もう一つの例は、@usehonkのこの画面です(@round)。細部へのこだわり、何にサインしているのかに細心の注意を払うよう仕向けられるよく洞察された作り、そしてそれらがユーザーに与える影響のシミュレーション、すべてが賞賛に値するものです。
最後に
このスレッドを終えるにあたり、2 つのことを残しておきます。
まず、映画アベンジャーズのこの短いクリップをご覧ください。
先ほども言いましたが、シミュレーションはプロダクト思考における最大の秘訣です。もしあなたがより良いシミュレーションを行うことができ、またチームに対してシミュレーションをするように促すことができれば、素人には魔法のように見えることを実現できるはずです。まるでドクター・ストレンジのように。

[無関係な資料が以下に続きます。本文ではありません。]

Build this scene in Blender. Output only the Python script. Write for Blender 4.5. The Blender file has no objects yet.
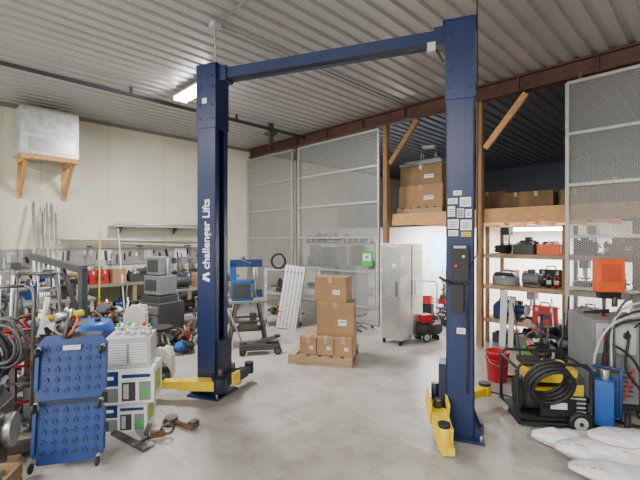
import bpy, bmesh, math, random
from mathutils import Vector, Matrix, Euler
from mathutils import noise as mn
random.seed(7)
rad=math.radians
# ------------------------------------------------------------------ materials
MATS={}
def mat(name,col,rough=.6,metal=0.0,var=.12,scale=6,bump=0.0,emit=None,es=1.0,bs=40):
    if name in MATS: return MATS[name]
    m=bpy.data.materials.new(name); m.use_nodes=True
    nt=m.node_tree; N=nt.nodes; L=nt.links
    p=N["Principled BSDF"]
    p.inputs["Roughness"].default_value=rough; p.inputs["Metallic"].default_value=metal
    tc=N.new("ShaderNodeTexCoord")
    nz=N.new("ShaderNodeTexNoise"); nz.inputs["Scale"].default_value=scale; nz.inputs["Detail"].default_value=5
    L.new(tc.outputs["Object"],nz.inputs["Vector"])
    r=N.new("ShaderNodeValToRGB")
    r.color_ramp.elements[0].position=.3; r.color_ramp.elements[1].position=.7
    r.color_ramp.elements[0].color=tuple(max(0,c*(1-var)) for c in col)+(1,)
    r.color_ramp.elements[1].color=tuple(min(1,c*(1+var)) for c in col)+(1,)
    L.new(nz.outputs["Fac"],r.inputs["Fac"]); L.new(r.outputs["Color"],p.inputs["Base Color"])
    if bump>0:
        n2=N.new("ShaderNodeTexNoise"); n2.inputs["Scale"].default_value=bs
        b=N.new("ShaderNodeBump"); b.inputs["Strength"].default_value=bump; b.inputs["Distance"].default_value=.01
        L.new(tc.outputs["Object"],n2.inputs["Vector"]); L.new(n2.outputs["Fac"],b.inputs["Height"]); L.new(b.outputs["Normal"],p.inputs["Normal"])
    if emit:
        p.inputs["Emission Color"].default_value=tuple(emit)+(1,); p.inputs["Emission Strength"].default_value=es
    MATS[name]=m; return m
NAVY=mat("navy_paint",(.009,.020,.078),.34,.0,.15,3)
NAVY2=mat("navy_paint_dark",(.006,.010,.032),.4,.0,.2,3)
BLUE=mat("blue_plastic",(.010,.038,.15),.4)
BLUE2=mat("bright_blue",(.015,.09,.36),.4)
YEL=mat("yellow_paint",(.72,.50,.015),.4,0,.15,8)
BLK=mat("black_rubber",(.012,.012,.013),.6)
DGR=mat("dark_grey",(.05,.052,.056),.5)
GREY=mat("grey_paint",(.20,.205,.21),.5)
LGR=mat("light_grey",(.45,.45,.45),.5)
WHT=mat("white_paint",(.75,.75,.74),.5,0,.05)
RED=mat("red_plastic",(.45,.012,.018),.4)
ORG=mat("orange_plastic",(.85,.12,.02),.45)
GRN=mat("green_plastic",(.05,.40,.06),.5)
STEEL=mat("steel",(.5,.5,.5),.35,.9,.15,10)
DSTEEL=mat("dark_steel",(.12,.11,.105),.45,.7,.3,12)
RUST=mat("rusty_steel",(.14,.07,.04),.75,.4,.5,14)
GALV=mat("galvanized",(.6,.61,.61),.4,.7,.25,9)
ALU=mat("brushed_aluminium",(.62,.62,.62),.3,.8,.12,5)
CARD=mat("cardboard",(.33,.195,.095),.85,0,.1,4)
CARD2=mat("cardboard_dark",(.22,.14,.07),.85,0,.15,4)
TAPE=mat("packing_tape",(.42,.30,.16),.3)
LABEL=mat("paper_label",(.8,.8,.78),.6,0,.04)
CREAM=mat("cream_plastic",(.6,.57,.48),.5)
FRAMEM=mat("panel_frame_tube",(.42,.42,.41),.45,.4)
BEAMR=mat("oxide_red_beam",(.10,.045,.035),.6,.1,.25,4)
def wood(name,c1,c2,sc=(1,1,12)):
    m=bpy.data.materials.new(name); m.use_nodes=True; nt=m.node_tree;N=nt.nodes;L=nt.links;p=N["Principled BSDF"]
    tc=N.new("ShaderNodeTexCoord");mp=N.new("ShaderNodeMapping");mp.inputs["Scale"].default_value=sc
    nz=N.new("ShaderNodeTexNoise");nz.inputs["Scale"].default_value=5;nz.inputs["Detail"].default_value=6
    r=N.new("ShaderNodeValToRGB");r.color_ramp.elements[0].position=.3;r.color_ramp.elements[1].position=.7
    r.color_ramp.elements[0].color=c1+(1,);r.color_ramp.elements[1].color=c2+(1,)
    L.new(tc.outputs["Object"],mp.inputs["Vector"]);L.new(mp.outputs[0],nz.inputs["Vector"]);L.new(nz.outputs["Fac"],r.inputs["Fac"]);L.new(r.outputs["Color"],p.inputs["Base Color"])
    p.inputs["Roughness"].default_value=.7
    return m
WOOD=wood("pine_lumber",(.46,.23,.08),(.66,.37,.15),(1.5,8,8))
WOODV=wood("pine_post",(.20,.10,.042),(.33,.18,.075),(8,8,1))
WOODG=wood("pallet_wood",(.28,.18,.10),(.45,.31,.18),(2,8,8))
def concrete():
    m=bpy.data.materials.new("concrete_floor"); m.use_nodes=True; nt=m.node_tree;N=nt.nodes;L=nt.links;p=N["Principled BSDF"]
    tc=N.new("ShaderNodeTexCoord")
    n1=N.new("ShaderNodeTexNoise");n1.inputs["Scale"].default_value=.6;n1.inputs["Detail"].default_value=8;n1.inputs["Roughness"].default_value=.6
    n2=N.new("ShaderNodeTexNoise");n2.inputs["Scale"].default_value=4;n2.inputs["Detail"].default_value=8;n2.inputs["Roughness"].default_value=.68
    L.new(tc.outputs["Object"],n1.inputs["Vector"]);L.new(tc.outputs["Object"],n2.inputs["Vector"])
    r1=N.new("ShaderNodeValToRGB");r1.color_ramp.elements[0].position=.36;r1.color_ramp.elements[1].position=.62
    r1.color_ramp.elements[0].color=(.29,.268,.238,1);r1.color_ramp.elements[1].color=(.46,.435,.40,1)
    r2=N.new("ShaderNodeValToRGB");r2.color_ramp.elements[0].position=.36;r2.color_ramp.elements[1].position=.54
    r2.color_ramp.elements[0].color=(.68,.66,.63,1);r2.color_ramp.elements[1].color=(1,1,1,1)
    L.new(n1.outputs["Fac"],r1.inputs["Fac"]);L.new(n2.outputs["Fac"],r2.inputs["Fac"])
    mx=N.new("ShaderNodeMix");mx.data_type='RGBA';mx.blend_type='MULTIPLY';mx.inputs[0].default_value=.75
    L.new(r1.outputs["Color"],mx.inputs[6]);L.new(r2.outputs["Color"],mx.inputs[7])
    last=mx.outputs[2]
    for rot,sc,p0,p1,col,st in ((-62,(.6,8,1),.66,.72,(.6,.59,.57,1),.45),(-20,(.4,7,1),.68,.76,(.62,.6,.58,1),.4),(35,(.3,5,1),.64,.76,(.17,.16,.145,1),.35)):
        mp=N.new("ShaderNodeMapping");mp.inputs["Scale"].default_value=sc;mp.inputs["Rotation"].default_value=(0,0,rad(rot));mp.inputs["Location"].default_value=(rot,3,0)
        n3=N.new("ShaderNodeTexNoise");n3.inputs["Scale"].default_value=1.4;n3.inputs["Detail"].default_value=2
        L.new(tc.outputs["Object"],mp.inputs["Vector"]);L.new(mp.outputs[0],n3.inputs["Vector"])
        r3=N.new("ShaderNodeValToRGB");r3.color_ramp.elements[0].position=p0;r3.color_ramp.elements[1].position=p1
        r3.color_ramp.elements[0].color=(0,0,0,1);r3.color_ramp.elements[1].color=(st,st,st,1)
        L.new(n3.outputs["Fac"],r3.inputs["Fac"])
        m2=N.new("ShaderNodeMix");m2.data_type='RGBA';L.new(r3.outputs["Color"],m2.inputs[0]);L.new(last,m2.inputs[6]);m2.inputs[7].default_value=col
        last=m2.outputs[2]
    L.new(last,p.inputs["Base Color"])
    rr=N.new("ShaderNodeMapRange");rr.inputs[3].default_value=.20;rr.inputs[4].default_value=.50
    L.new(n1.outputs["Fac"],rr.inputs[0]);L.new(rr.outputs[0],p.inputs["Roughness"])
    b=N.new("ShaderNodeBump");b.inputs["Strength"].default_value=.08;b.inputs["Distance"].default_value=.01;L.new(n2.outputs["Fac"],b.inputs["Height"]);L.new(b.outputs["Normal"],p.inputs["Normal"])
    return m
CONC=concrete()
WALLM=mat("cream_wall_paint",(.68,.66,.52),.75,0,.07,1.2)
WALLW=mat("white_wall_paint",(.82,.82,.80),.7,0,.04,1.2)
WALLD=mat("dark_steel_siding",(.10,.11,.14),.5,.2,.1,2)
CEILM=mat("ceiling_sheet_metal",(.44,.435,.43),.33,.25,.08,.8)
CEILD=mat("store_ceiling_metal",(.17,.19,.23),.45,.2,.1,.8)
def meshmat():
    m=bpy.data.materials.new("expanded_metal_mesh"); m.use_nodes=True; nt=m.node_tree;N=nt.nodes;L=nt.links;p=N["Principled BSDF"]
    p.inputs["Base Color"].default_value=(.31,.31,.30,1);p.inputs["Roughness"].default_value=.5;p.inputs["Metallic"].default_value=.3
    tc=N.new("ShaderNodeTexCoord");sp=N.new("ShaderNodeSeparateXYZ");L.new(tc.outputs["Object"],sp.inputs[0])
    def M(op,a,b=None):
        n=N.new("ShaderNodeMath");n.operation=op
        for i,v in enumerate((a,b)):
            if v is None: continue
            if isinstance(v,(int,float)): n.inputs[i].default_value=v
            else: L.new(v,n.inputs[i])
        return n.outputs[0]
    x=M('MULTIPLY',sp.outputs[0],60);z=M('MULTIPLY',sp.outputs[2],110)
    s1=M('ABSOLUTE',M('SINE',M('ADD',x,z)));s2=M('ABSOLUTE',M('SINE',M('SUBTRACT',x,z)))
    g=M('LESS_THAN',M('MINIMUM',s1,s2),.47)
    tr=N.new("ShaderNodeBsdfTransparent");mx=N.new("ShaderNodeMixShader")
    L.new(g,mx.inputs[0]);L.new(tr.outputs[0],mx.inputs[1]);L.new(p.outputs[0],mx.inputs[2])
    L.new(mx.outputs[0],N["Material Output"].inputs[0]);return m
MESHM=meshmat()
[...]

最後に、プロダクト思考に熟達すると、プロダクトだけでなくさまざまなことに応用できます。究極的に、プロダクト思考とは、自分の本当の目標、与えたい影響、どのようにその影響を生み出すかということへの体系的な取り組みなのです。
今日はここまでです。このスレッドが、より良いプロダクト、より良い体験、より大きなインパクト、そしてより賢明なチームを創り出すために役立つことを願っています!